(Objective) Go through the material below, count the lines with the word "from", and reply with the count alone.

(Extracted data)
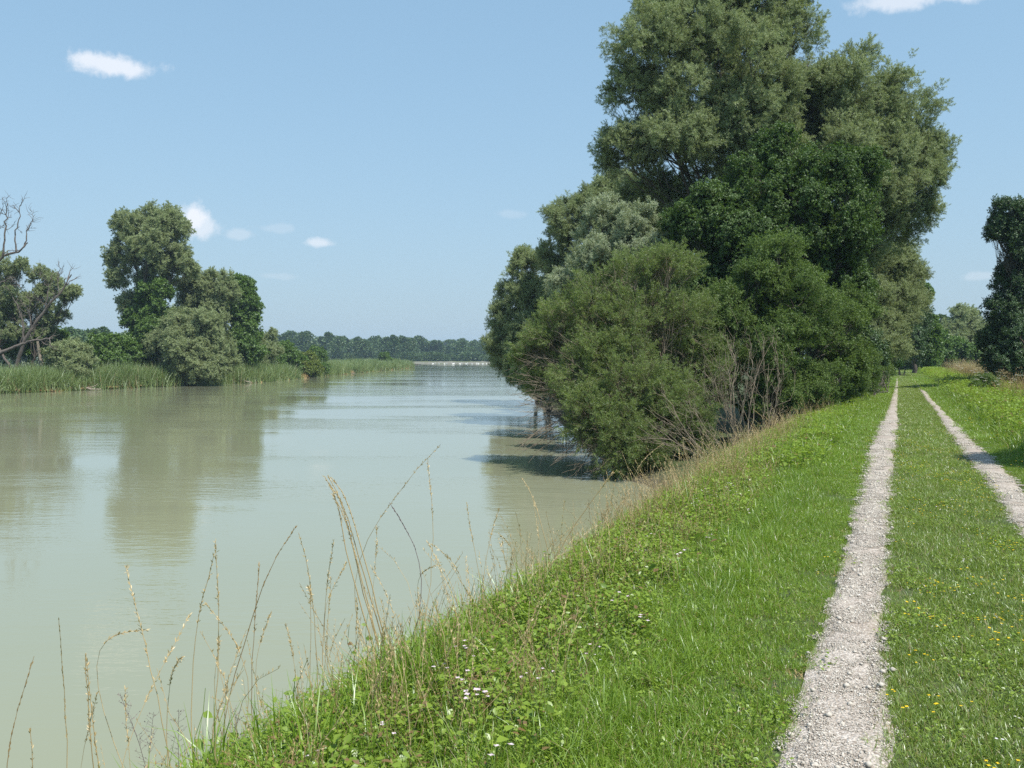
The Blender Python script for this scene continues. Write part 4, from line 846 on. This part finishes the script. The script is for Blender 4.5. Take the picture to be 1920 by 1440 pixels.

==

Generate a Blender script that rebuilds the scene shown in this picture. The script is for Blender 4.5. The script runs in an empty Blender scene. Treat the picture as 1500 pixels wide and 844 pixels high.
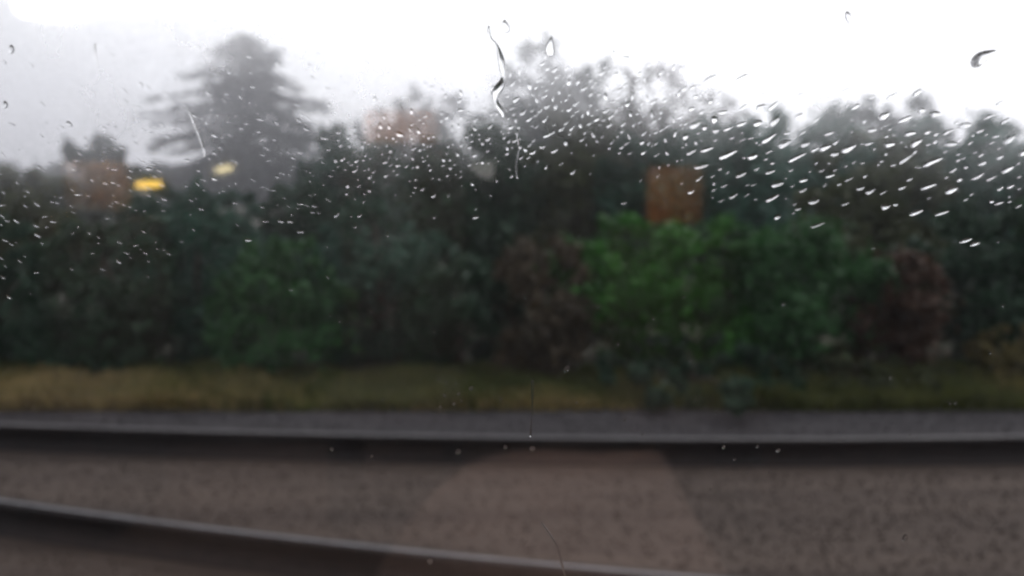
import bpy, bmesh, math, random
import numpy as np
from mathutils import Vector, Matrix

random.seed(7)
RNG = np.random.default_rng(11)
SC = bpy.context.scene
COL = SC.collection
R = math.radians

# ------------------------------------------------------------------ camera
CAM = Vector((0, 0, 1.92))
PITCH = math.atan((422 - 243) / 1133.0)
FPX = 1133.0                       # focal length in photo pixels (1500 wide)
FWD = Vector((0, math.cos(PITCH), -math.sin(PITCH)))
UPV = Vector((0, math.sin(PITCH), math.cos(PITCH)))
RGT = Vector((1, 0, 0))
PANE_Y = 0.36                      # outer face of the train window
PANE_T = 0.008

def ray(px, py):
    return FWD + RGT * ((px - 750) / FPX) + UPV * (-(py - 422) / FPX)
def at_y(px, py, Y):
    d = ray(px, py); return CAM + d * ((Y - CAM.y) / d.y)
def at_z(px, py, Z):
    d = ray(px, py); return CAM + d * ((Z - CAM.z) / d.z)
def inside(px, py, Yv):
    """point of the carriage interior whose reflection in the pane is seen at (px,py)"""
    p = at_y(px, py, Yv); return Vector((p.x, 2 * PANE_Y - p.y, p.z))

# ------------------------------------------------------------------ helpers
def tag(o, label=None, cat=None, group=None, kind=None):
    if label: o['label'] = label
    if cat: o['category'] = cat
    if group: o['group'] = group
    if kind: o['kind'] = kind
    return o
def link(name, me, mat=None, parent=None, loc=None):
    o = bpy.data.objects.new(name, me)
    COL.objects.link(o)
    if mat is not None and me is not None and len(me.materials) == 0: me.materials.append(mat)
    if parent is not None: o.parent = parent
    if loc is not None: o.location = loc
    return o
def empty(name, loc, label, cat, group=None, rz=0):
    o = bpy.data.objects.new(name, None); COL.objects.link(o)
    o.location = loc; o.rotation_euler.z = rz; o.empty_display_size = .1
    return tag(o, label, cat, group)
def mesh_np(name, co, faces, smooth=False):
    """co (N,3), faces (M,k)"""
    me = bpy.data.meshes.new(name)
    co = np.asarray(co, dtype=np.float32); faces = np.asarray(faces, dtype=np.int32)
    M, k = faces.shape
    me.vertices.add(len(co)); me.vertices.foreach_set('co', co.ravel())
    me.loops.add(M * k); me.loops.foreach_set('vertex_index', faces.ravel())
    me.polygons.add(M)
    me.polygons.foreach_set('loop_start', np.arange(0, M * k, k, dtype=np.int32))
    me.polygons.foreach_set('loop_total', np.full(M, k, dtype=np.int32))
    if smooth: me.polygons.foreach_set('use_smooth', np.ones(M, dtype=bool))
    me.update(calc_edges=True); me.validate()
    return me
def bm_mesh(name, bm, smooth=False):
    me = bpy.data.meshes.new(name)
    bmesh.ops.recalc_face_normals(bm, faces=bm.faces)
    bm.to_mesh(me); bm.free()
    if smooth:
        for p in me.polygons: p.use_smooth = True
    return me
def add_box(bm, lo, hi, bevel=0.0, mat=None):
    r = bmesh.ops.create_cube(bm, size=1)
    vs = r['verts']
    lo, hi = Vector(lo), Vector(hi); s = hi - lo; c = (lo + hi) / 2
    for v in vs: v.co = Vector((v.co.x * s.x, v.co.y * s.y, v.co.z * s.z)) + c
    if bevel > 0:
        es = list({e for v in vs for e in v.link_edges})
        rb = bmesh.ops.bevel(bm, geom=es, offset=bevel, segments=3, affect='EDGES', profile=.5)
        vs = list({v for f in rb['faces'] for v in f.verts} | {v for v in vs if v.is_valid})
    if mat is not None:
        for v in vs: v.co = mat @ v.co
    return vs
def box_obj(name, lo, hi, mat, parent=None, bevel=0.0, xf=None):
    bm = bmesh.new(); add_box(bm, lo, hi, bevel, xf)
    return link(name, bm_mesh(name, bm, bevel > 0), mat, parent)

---

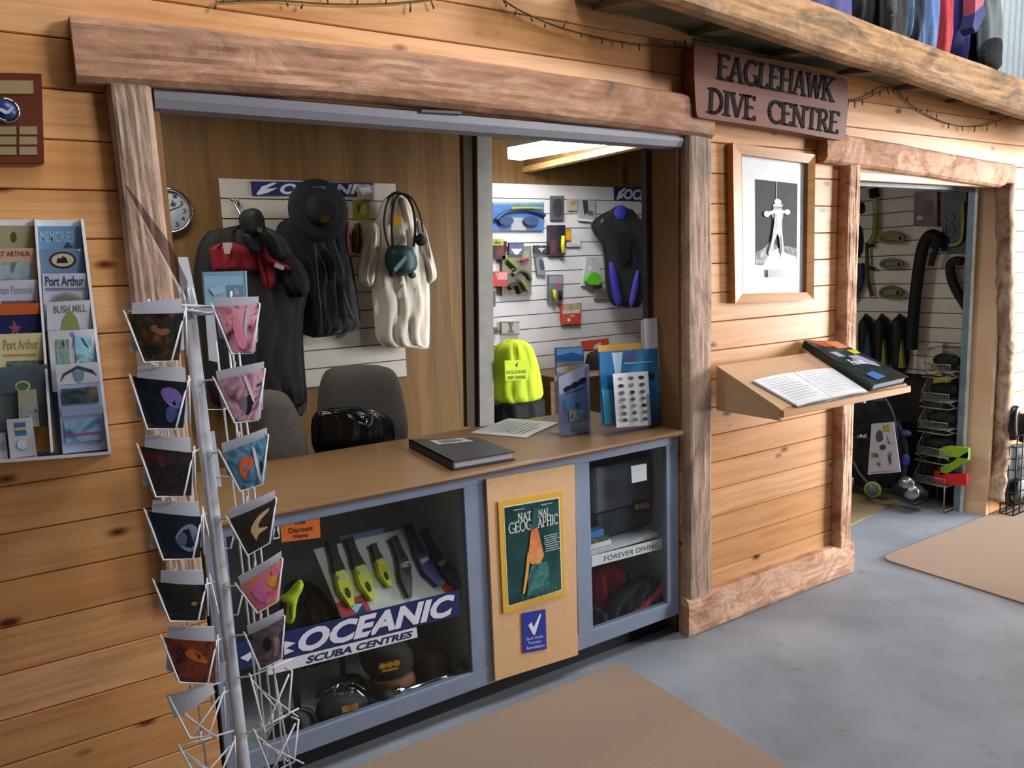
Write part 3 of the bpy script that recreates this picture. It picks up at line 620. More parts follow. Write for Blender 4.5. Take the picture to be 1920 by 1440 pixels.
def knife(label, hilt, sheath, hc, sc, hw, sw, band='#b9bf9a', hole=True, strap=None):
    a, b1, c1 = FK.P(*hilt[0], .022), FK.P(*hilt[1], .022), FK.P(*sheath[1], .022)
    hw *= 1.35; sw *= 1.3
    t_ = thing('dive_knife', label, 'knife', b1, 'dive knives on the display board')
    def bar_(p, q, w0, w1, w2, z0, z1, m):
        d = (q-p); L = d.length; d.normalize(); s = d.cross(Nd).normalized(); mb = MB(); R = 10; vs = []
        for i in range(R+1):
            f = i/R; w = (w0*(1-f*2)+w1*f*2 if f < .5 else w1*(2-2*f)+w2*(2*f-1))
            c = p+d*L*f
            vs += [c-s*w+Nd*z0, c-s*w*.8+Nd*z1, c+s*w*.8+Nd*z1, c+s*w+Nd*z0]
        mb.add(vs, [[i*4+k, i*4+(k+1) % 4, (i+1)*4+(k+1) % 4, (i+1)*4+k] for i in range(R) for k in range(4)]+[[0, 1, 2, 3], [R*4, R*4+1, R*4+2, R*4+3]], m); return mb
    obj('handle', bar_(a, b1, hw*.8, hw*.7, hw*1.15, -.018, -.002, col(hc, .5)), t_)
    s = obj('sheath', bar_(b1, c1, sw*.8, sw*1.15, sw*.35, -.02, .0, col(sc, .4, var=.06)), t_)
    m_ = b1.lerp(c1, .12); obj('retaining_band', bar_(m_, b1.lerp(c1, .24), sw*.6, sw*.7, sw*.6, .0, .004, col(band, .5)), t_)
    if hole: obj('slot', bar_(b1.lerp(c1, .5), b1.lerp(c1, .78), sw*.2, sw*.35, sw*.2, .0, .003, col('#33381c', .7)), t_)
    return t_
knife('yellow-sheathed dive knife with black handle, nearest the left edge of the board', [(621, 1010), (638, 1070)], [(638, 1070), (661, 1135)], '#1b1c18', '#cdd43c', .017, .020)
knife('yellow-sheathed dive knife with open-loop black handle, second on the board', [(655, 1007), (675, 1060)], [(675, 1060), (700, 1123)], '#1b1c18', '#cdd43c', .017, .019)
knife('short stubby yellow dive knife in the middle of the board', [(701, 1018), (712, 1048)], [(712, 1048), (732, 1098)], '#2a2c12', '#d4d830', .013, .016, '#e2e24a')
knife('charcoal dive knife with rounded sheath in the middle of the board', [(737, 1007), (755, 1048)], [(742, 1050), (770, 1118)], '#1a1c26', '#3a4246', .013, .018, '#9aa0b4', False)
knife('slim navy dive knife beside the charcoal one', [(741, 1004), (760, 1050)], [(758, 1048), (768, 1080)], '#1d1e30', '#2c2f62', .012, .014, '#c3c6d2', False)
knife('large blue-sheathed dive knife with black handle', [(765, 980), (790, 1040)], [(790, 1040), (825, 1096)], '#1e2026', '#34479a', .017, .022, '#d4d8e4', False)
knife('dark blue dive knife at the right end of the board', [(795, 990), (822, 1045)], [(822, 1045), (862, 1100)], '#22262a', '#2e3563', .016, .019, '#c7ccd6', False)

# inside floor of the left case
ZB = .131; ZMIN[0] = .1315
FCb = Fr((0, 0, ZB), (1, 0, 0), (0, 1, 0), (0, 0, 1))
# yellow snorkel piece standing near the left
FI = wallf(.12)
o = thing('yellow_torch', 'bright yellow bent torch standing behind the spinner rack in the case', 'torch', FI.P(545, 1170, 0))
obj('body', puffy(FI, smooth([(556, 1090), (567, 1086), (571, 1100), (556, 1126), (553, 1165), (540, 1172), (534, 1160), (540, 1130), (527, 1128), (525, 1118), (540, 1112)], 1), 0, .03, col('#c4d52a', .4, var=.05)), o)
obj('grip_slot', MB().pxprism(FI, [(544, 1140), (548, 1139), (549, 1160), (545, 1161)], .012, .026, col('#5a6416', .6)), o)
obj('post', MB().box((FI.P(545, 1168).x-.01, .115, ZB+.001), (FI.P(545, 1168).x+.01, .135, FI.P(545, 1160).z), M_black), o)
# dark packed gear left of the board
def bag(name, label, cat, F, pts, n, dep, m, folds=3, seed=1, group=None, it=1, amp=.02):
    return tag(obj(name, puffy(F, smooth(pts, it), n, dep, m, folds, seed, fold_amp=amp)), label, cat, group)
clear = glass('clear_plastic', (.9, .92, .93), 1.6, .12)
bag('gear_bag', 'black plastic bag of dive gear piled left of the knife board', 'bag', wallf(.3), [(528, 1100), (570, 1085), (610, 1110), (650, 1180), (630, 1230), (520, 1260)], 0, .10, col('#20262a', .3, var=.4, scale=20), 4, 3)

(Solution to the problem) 2